Tuesday, 17 May 2011

Introducing Analiese: A wee rant about the importance of feminism in New Zealand

In 48 hours, I’ll be stepping down as President of Young Labour; a role which it has been an immense privilege to have held.  Despite our relatively long history, our youth wing has only had a handful of female presidents, which has always surprised me, given the relative prominence and exceptional calibre of women within our party. However, it is really encouraging to see that, gradually, more women are standing for roles of importance on our national executive.

For my first Young Labour Women blog post, I thought I’d talk a bit about why I joined the Labour party in the first place (bear with me, it has everything to do with feminism) and have a natter about the importance of feminism in New Zealand.

Despite not having any sort of political affiliation at that time, In 2008, I took over the role as the National Women’s Right Officer at the New Zealand Union of Students’ Association, advocating for women students across the country.
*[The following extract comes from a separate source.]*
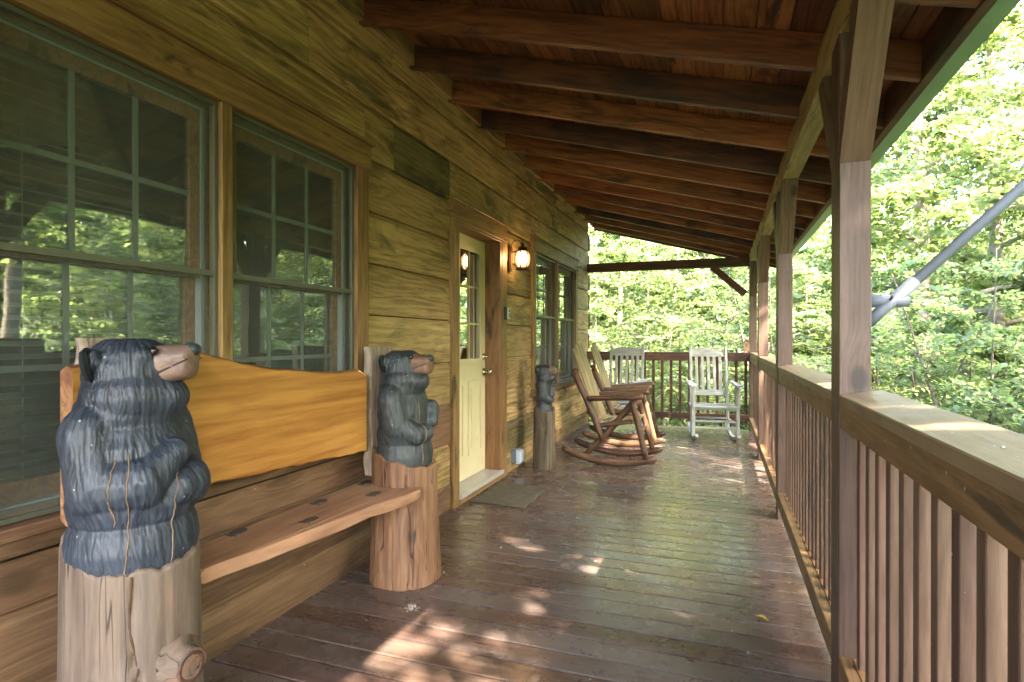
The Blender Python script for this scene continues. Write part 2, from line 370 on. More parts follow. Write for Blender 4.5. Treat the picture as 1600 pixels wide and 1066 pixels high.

It was a real mix of responsibilities, from advocacy work (I heard some stories that will affect me for the rest of my life) to political lobbying. It was during one of those political meetings that I was invited by the Hon. Steve Chadwick to address the Labour Women’s caucus on women’s affairs in tertiary education. Not only was I shocked that members of the government would be interested in what I, a lowly student, would have to say, but, after attending the meeting, I was pleased to find that there was a major political party that felt as though it had a real sense of egalitarianism throughout the party structure and one that valued the interests of women and the work of the Ministry of Women’s Affairs. So, in a sense, it was feminism that brought me to the Party.
But that’s just an aside, really. As my term draws to a close, I’ve been doing a bit of thinking about the role of women in leadership positions across the country and recently, just out of interest, really, I picked up a copy of the 2010 NZ Census of Women’s participation to see what changes the Human Rights Commission has picked up in the advancement of women’s rights in New Zealand since Labour’s term ended in 2008. What immediately jumped off the page for me was the following statement:

“New Zealand has started to slide backwards in a number of areas of female participation in governance, professional and public life. Gains made incrementally over the years are now being reversed”

I know Caitlin’s already talked about the scrapping of the Pay Equity Unit; and Tariana Turia’s decision to slash a ridiculous amount of funding ($377,000 , in fact) from groups such as the Women’s Self Defense Project. We’ve also heard in recent times that the Government are slashing funding to women’s refuges and front-line anti-violence workers around New Zealand by around $700,000 (which is especially horrifying when you consider that, every night here  in New Zealand, 206 women and children need to spend a night in a Women's Refuge safe house), but when we have a party whose former Minister for Women’s Affairs, called her entire ministry a purely 'aspirational' body, and another acting Minister of Women’s Affairs in the same term who once called it a “historic, sexist relic and should have been scrapped”, need we be really surprised that women are being thrown at the bottom of the heap?

Perhaps what I found to be the most telling aspect of the report though was the fact that it talks about the importance that New Zealand has historically placed on women’s rights and the importance of women’s issues to our sense of national identity. It states that:

“Pride in women’s progress has been an important element in our national identity…Women’s continuing advancement in governance, professional and public life in New Zealand now requires greater leadership and commitment from both men and women to prevent regression.”

It’s pretty common knowledge that we were the first country in the world to give women the vote, and that’s something we should be immensely proud of, but we can’t just leave our legacy there and say “well, that was our contribution to that cause”.

That’s so 1893.

Advocating for women’s rights is an integral part of our history and, as ladies (and gentleman) of the Left, we need to ensure that we keep fighting the good fight and ensuring that issues which affect women are not just on the table (politically speaking), but are given the active consideration that they deserve.

(Just as an aside, on Friday, I along with two other members of Young Labour, will be presenting to the Women’s sector about youth involvement in women’s issues. I’ll be sure to write you an update!)